On Monday I
took my Grade 7 (12-13 years old) pupils on a visit to the Riga Ghetto Museum and the Biķernieku
memorial.
The pupils,
guided by Ms Olga Rinkus, heard the story of the Jews and other undesirable
people who were imprisoned within the Riga Ghetto by the Nazi’s during World
War 2. The class saw artefacts from the time and visited a house that has been
faithfully reconstructed so that looks as it would have done in the 1940’s.
The pupils
also saw a special exhibition remembering the Czech Jews who were transported
to Riga for extermination.
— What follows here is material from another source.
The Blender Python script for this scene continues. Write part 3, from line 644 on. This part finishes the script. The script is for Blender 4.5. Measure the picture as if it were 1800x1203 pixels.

The image of the glowing cubes, hanging from the
ceiling, each side with another face of a murdered human being was very moving
and the children began to see the horror of the holocaust.
This was
also evident when the pupils started looking at the long white walls marked
with the names of all the people who lived and died in the ghetto. The scale of
the brutality and inhumanity was also in their minds when they visited the
Biķernieku memorial. The memorial which is built over the mass graves of around
30,000 people shot by the Nazi’s, proved quite chilling to the pupils. The
beautiful weather made the visit all the more poignant by the surroundings.
One of the
pupils said to me, “This place is incredible, it’s so quiet.”
The pupils
placed stones on the altar and the grave markers as a sign of respect to those
people that had died for their faith, and I would like to think that this visit
will stay in their memories for a long time.
The
inscription on the altar is from the Book of Job 16:18 and it says
“Earth, don't cover my blood. Let my cry have
no place to rest.”
Hopefully
the Grade 7 class have seen that all people, who hold onto their faith and
dignity under extreme circumstances, deserve our respect.